Customers come in all sizes, ages, and abilities, and each customer wants to find the wireless product and service that best meets his/her needs. For example, we are often asked about phones with basic functions that are easy to operate, with larger keys and more legible display fonts. These are especially desirable for seniors or others who don't use their phones regularly but must rely on them in emergencies. However, these needs run up against a market moving toward ever-smaller phones packed with more revenue-generating data features.

Easy to See, Hear, Handle, and Understand

Cell phones are now used almost everywhere, so they need to be easy to use where the lighting is very bright or very dark, or where it's quiet or noisy. Multi-tasking users need a phone that is easy to use when their hands or their brains are busy doing other things. Each phone has features that might make it easier or harder for a user to see, hear, handle, and understand. As competition increases in the wireless industry, manufacturers and carriers are trying harder than ever to attract and keep your business.
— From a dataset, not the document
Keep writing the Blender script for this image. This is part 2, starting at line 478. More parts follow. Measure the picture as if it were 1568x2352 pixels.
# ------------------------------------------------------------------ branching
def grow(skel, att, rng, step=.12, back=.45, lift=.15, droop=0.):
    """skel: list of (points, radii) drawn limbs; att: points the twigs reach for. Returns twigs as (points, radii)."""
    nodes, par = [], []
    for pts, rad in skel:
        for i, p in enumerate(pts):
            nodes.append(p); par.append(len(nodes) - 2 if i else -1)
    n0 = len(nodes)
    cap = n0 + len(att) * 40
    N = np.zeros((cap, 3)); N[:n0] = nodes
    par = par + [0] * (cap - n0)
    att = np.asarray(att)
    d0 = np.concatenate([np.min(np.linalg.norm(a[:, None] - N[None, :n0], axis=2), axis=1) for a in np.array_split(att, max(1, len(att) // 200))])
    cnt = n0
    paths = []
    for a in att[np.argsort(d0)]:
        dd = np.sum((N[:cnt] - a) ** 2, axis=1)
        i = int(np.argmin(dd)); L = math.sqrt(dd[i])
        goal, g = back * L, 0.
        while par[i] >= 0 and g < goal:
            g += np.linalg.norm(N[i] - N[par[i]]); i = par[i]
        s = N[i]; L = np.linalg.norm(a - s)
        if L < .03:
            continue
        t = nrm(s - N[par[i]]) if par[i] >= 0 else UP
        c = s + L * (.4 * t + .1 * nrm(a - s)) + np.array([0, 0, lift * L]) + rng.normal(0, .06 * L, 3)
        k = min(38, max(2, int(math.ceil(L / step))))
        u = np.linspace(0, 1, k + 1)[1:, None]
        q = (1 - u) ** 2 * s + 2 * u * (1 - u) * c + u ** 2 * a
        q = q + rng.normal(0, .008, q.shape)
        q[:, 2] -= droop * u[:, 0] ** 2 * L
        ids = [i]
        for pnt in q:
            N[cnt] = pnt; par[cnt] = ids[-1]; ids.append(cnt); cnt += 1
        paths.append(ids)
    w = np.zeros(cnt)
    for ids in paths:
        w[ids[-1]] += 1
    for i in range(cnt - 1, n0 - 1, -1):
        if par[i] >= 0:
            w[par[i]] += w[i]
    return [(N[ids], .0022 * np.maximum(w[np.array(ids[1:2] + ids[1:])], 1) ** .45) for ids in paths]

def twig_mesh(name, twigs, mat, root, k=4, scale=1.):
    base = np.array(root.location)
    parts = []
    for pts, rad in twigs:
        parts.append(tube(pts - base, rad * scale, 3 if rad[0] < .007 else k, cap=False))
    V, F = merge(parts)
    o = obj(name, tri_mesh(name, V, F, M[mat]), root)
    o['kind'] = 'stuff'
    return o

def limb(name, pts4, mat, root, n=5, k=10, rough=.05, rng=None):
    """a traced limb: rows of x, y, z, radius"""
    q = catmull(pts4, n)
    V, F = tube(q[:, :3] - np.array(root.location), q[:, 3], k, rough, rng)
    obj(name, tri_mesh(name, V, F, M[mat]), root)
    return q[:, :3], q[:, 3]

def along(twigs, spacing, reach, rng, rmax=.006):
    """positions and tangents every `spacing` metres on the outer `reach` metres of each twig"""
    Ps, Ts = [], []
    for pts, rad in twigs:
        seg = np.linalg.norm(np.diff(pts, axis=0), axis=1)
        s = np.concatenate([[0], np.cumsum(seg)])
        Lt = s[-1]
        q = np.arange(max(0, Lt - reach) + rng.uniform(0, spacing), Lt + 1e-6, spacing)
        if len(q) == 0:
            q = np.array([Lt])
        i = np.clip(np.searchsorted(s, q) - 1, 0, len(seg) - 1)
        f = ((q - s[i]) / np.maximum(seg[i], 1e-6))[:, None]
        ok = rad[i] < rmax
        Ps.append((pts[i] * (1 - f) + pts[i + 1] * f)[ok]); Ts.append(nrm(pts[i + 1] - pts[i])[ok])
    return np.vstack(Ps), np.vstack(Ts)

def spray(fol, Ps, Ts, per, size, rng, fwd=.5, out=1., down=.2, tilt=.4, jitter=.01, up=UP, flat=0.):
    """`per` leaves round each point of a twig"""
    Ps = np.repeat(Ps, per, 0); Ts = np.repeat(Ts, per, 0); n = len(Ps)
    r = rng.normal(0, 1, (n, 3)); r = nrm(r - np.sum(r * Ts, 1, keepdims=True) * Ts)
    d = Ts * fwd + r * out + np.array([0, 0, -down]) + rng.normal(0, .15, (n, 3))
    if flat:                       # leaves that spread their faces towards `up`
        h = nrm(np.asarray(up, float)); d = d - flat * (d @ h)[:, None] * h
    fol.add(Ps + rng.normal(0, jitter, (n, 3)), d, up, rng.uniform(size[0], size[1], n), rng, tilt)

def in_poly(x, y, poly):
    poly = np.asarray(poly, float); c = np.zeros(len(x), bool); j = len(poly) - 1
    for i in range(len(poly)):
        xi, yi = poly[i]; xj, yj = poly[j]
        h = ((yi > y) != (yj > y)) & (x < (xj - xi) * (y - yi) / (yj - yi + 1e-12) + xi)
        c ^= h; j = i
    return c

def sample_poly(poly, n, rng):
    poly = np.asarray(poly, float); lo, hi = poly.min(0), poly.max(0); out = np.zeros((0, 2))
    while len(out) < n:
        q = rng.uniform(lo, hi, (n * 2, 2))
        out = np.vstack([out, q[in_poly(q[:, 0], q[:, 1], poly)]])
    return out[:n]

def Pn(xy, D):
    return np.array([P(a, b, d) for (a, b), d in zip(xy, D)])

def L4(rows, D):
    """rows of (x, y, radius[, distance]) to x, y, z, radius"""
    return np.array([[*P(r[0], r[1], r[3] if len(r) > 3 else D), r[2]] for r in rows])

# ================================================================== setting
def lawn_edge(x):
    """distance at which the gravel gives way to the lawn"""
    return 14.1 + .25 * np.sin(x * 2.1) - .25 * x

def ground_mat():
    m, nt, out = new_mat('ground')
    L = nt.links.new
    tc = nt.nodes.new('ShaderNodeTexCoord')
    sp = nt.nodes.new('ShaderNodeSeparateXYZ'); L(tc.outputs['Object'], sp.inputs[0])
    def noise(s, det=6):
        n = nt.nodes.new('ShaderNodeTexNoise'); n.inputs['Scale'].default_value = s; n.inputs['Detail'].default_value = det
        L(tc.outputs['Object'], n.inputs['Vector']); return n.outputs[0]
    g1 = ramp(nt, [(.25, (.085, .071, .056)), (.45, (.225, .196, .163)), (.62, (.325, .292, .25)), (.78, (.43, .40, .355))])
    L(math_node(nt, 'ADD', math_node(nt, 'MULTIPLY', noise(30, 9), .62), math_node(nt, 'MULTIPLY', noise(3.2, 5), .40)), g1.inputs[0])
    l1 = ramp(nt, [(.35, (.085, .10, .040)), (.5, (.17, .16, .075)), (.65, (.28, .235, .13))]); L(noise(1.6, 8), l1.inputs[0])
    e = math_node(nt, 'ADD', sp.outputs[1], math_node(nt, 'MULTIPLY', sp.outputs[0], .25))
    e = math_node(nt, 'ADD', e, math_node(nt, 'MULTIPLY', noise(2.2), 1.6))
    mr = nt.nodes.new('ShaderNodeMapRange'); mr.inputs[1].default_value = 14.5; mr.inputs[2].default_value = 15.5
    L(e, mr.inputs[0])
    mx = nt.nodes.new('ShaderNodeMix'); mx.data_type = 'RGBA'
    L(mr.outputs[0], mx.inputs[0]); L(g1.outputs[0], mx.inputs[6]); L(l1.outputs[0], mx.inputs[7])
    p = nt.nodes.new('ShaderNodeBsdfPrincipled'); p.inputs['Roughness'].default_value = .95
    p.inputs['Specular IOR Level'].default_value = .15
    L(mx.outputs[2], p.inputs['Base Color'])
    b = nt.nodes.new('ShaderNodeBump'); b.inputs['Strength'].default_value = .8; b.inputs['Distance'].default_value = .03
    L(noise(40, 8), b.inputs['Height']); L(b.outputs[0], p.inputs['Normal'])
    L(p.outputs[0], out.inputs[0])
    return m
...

This means providing products and services to customers who might develop problems seeing, hearing, handling, or understanding their cell phone as they age. 

Accommodating All Ages and Abilities

For customers with disabilities, selecting the right cell phone means more than finding one with a fun camera or an MP3 player: it can be the cornerstone to independence. The right phone offers the freedom to be mobile and enables communication with friends or family at a moment's notice should the need arise. All wireless customers have many choices when looking for a phone that is compatible with their abilities and needs. Now, customers with disabilities also have choices in finding a phone that fits assistive technologies they might use, such as a hearing aid.

Hearing Aid Compatibility

For hearing aid users, electrical interference between cell phones and hearing aids has made it difficult for them to find a phone they can use. Federal regulation now requires that all wireless carriers must ensure that 50% of their phones are hearing aid compatible by February 18, 2008.

Phones are certified for this compatibility when they meet the Federal Communication Commission's M3 or M4 standard for interference (M4 is the more rigid of the two; most phones that comply are M3). A phone that has this certification doesn't ensure compatibility with any individual hearing device, but it does narrow the list to those phones that are most likely to work.